New Ways Ministry thanks Pope Francis for his example of Christian humility, and we encourage him to continue to pave the way for even greater changes for LGBT people and the Catholic Church.

Twitter pointed me to Joshua McElwee's report on the papal statement at National Catholic Reporter, where NCR moderators were evidently not present during the weekend, and a hate fest quickly developed — astonishing, fulsome hatred pouring out from one mouth after another, which brought to mind biblical images of dogs lapping up vomit. The people who gathered quickly at NCR following the publication of this report to spread anti-LGBTQ hatred and to attack Muslims and Pope Francis were like feral pack dogs energized by the "work" they were doing together to foment hatred.

The thread will, I suspect, be weeded out when NCR moderators get to work today. In the meanwhile, what a snapshot it provides of the quite serious problem many Christian churches — and notably the Catholic church — have on their hands today with the anti-LGBTQ hatred that has latched onto their faith communities at this point in time, and is sapping the vitality of those faith communities.

At the head of this posting, I cite Father Jim Martin's tweet about asking LGBTQ people how we feel and what we think about our treatment at the hands of many Christian communities including the Catholic community. I do so because, to me, it continues to seem imperative that any faith communities really serious about addressing the kind of hatred that pours forth when a Christian leader makes even a mild statement about accepting and loving LGBTQ people is not effectively going to stanch the flow of hatred until faith communities move beyond nice talk to effective action to address this hatred — which is a pronounced feature of some Christian communities at this point in history.

I haven't seen any movement at all in the direction of establishing such structures for dialogue within the American Catholic church — structures allowing Catholics throughout Catholic institutions to hear the first-hand testimony of LGBTQ human beings about what Catholic institutions have done and keep doing to us.
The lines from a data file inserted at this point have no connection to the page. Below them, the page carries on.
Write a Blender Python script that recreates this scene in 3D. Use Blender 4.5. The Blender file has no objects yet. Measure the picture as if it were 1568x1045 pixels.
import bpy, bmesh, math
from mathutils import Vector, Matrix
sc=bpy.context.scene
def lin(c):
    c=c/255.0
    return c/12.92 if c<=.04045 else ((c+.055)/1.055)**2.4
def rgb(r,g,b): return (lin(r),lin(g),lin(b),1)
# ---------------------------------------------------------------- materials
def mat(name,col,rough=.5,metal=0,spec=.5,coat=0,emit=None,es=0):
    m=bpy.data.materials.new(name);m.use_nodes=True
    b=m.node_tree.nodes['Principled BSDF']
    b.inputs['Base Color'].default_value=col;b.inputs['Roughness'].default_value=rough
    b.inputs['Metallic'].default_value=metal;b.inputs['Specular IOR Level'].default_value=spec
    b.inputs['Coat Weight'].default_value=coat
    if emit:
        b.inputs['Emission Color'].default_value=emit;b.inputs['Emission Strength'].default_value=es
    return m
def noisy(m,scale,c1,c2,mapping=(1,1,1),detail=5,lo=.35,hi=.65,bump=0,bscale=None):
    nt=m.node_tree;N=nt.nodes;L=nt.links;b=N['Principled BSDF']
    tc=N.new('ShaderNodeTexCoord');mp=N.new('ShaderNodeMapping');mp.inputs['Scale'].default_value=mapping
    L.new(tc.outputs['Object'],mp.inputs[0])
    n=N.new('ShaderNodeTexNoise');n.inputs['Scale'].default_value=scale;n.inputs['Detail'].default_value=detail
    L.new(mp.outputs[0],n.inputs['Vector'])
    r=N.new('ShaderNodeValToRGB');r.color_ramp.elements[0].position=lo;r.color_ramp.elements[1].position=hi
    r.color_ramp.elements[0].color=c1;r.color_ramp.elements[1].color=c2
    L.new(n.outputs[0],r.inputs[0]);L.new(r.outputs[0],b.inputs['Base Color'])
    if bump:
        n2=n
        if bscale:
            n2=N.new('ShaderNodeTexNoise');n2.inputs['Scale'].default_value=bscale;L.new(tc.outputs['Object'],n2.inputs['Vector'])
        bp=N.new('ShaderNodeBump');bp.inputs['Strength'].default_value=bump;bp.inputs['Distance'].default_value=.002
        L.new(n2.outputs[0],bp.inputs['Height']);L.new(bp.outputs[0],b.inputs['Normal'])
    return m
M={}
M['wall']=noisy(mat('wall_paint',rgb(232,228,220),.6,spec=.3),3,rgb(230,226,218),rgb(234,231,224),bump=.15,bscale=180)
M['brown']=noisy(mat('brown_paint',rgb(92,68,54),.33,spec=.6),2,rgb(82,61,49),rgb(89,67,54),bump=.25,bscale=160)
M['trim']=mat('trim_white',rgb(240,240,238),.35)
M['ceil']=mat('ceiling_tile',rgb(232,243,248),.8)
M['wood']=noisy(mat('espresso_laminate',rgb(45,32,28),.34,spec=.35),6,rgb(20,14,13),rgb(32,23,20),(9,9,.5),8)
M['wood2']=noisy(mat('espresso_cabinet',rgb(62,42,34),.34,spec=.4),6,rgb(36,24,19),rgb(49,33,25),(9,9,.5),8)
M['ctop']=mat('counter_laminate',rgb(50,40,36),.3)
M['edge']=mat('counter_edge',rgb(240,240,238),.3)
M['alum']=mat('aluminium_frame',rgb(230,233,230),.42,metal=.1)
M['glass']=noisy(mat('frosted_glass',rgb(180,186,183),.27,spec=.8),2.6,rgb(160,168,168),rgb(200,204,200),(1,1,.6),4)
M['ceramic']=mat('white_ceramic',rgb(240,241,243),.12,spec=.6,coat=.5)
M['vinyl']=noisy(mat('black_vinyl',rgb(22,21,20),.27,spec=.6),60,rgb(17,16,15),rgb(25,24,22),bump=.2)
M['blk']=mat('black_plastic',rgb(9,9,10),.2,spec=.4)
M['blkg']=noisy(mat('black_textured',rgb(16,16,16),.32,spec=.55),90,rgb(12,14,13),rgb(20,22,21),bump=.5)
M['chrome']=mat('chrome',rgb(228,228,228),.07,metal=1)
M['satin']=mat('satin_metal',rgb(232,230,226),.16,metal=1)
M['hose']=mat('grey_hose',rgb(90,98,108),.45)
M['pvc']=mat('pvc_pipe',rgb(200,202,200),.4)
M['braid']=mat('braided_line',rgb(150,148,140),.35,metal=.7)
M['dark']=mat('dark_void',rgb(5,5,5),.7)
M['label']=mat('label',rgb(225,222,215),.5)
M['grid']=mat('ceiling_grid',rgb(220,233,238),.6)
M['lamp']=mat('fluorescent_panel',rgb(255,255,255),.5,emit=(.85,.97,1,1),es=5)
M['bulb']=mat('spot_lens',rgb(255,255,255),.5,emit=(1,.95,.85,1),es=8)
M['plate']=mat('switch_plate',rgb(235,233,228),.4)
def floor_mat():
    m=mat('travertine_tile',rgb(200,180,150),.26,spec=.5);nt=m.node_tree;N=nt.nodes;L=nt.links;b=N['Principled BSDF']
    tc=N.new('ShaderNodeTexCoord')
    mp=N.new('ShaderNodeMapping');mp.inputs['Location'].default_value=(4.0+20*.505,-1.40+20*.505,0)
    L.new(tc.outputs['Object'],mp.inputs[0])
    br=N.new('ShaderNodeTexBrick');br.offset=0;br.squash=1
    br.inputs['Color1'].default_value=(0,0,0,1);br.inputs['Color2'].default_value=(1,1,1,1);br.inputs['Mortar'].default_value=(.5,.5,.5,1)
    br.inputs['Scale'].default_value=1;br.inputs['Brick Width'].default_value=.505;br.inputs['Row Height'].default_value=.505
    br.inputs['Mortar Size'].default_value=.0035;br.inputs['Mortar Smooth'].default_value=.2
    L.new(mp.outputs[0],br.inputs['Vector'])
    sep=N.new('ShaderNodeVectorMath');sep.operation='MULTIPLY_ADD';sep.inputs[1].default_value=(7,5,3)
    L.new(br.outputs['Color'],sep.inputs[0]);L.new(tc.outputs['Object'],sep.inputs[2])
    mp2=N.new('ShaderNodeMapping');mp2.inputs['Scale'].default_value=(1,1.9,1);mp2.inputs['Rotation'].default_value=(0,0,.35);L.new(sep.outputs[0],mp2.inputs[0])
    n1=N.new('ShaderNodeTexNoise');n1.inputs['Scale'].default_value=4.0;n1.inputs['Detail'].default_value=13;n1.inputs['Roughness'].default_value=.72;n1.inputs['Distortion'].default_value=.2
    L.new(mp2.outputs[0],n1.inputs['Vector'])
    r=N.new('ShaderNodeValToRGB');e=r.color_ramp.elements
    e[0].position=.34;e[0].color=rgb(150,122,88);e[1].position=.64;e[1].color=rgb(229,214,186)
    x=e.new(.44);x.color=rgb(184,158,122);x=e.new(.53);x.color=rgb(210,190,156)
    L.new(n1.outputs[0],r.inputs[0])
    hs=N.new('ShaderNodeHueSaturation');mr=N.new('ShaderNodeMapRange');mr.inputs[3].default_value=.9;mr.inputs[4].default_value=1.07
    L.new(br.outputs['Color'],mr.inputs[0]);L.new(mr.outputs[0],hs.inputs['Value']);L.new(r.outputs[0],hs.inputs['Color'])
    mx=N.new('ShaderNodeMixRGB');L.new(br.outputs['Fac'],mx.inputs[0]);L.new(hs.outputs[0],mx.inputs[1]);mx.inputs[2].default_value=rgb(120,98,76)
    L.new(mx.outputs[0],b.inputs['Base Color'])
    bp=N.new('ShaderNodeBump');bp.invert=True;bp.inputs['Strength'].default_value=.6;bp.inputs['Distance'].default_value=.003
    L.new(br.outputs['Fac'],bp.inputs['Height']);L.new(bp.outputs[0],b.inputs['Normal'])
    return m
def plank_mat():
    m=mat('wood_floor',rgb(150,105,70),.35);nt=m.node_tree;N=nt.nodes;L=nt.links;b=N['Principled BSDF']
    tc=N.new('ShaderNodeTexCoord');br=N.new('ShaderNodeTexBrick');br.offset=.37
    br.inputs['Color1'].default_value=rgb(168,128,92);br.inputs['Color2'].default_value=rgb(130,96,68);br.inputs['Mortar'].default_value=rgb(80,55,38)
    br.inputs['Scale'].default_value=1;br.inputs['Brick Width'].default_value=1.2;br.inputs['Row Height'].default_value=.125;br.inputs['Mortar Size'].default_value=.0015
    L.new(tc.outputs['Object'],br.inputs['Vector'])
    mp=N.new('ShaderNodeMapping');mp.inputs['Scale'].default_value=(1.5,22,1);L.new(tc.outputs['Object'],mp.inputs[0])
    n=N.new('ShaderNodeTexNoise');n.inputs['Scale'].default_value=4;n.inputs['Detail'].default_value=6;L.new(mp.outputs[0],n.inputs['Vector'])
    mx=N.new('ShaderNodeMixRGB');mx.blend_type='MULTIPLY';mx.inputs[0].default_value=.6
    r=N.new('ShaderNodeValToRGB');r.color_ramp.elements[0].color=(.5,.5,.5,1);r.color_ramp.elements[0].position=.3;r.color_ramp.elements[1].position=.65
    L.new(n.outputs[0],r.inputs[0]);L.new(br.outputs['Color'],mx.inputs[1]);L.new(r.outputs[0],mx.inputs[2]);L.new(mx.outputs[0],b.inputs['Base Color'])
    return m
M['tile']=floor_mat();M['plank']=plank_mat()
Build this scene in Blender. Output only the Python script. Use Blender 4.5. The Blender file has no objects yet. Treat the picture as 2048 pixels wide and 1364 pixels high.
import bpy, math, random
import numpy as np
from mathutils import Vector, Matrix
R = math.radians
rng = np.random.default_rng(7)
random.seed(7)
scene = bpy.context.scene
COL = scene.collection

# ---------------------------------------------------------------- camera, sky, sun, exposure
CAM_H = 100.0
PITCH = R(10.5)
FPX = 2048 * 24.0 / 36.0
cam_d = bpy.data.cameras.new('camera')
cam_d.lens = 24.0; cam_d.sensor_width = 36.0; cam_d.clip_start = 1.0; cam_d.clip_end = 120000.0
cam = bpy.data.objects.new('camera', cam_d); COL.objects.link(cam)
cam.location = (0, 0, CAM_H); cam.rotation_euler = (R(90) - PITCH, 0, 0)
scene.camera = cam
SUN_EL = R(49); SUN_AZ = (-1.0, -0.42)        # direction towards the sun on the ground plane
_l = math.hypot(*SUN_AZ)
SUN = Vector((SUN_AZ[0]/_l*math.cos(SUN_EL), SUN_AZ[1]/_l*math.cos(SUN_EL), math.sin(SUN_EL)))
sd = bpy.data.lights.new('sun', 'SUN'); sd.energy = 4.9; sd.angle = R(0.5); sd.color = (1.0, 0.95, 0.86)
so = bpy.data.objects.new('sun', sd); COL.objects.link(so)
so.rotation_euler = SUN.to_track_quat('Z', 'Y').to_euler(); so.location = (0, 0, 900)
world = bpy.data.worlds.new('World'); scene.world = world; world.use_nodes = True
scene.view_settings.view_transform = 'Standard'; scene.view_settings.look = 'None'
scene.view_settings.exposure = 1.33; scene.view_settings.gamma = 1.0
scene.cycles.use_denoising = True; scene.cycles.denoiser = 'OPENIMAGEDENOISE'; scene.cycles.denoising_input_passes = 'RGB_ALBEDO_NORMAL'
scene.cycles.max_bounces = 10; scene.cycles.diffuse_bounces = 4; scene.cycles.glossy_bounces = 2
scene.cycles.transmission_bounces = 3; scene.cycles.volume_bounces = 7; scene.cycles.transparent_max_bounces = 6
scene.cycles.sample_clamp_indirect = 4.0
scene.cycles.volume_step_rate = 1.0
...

As I've also said repeatedly here in the past, I don't think that even the "official" organizations promoting pastoral outreach to LGBTQ people within the Catholic church have succeeded in encouraging open, wide dialogue between the LGBTQ community and the Catholic community.

Those organizations reflect a narrow slice of Catholics who have managed to hang on, to remain institutionally affiliated in some way, while many of us have been effectively purged from the Catholic flock in the past several decades by brutally cruel and unjust treatment that has taken place in corners of the institution that afforded us no pastoral options at all, or provided no support or defenders for us at all. Those institutionally affiliated LGBTQ Catholics can remain so affiliated in many cases because many of them live in places in which some Catholic institutions offer at least a modicum of pastoral outreach to the LGBTQ community.

Many LGBTQ Catholics (and former Catholics) do not live in the kind of elite urban areas that foster such pastoral outreach of Catholic institutions to a few LGBTQ people. Our voices and lives should count, too, but are very often treated by even the "official" Catholic groups promoting a new approach to the LGBTQ community as not worth hearing. 

It will be interesting to see what happens now. After what recently occurred in Orlando and the torrent of anti-LGBTQ hate speech that poured forth in some sectors of the Christian world following that event, the vile comments that can be found this morning in response to Joshua McElwee's NCR report on the papal statements should be eye-opening for the U.S. Catholic community.

It has a quite serious problem on its hands. It has done almost nothing at all at an institutional level to respond to that problem. And it cannot do so effectively until it decides to ask some LGBTQ people what our experience with the church has been — and to ask widely, beyond the structures of the "official" Catholic-plus-LGBTQ organizations, I'd maintain.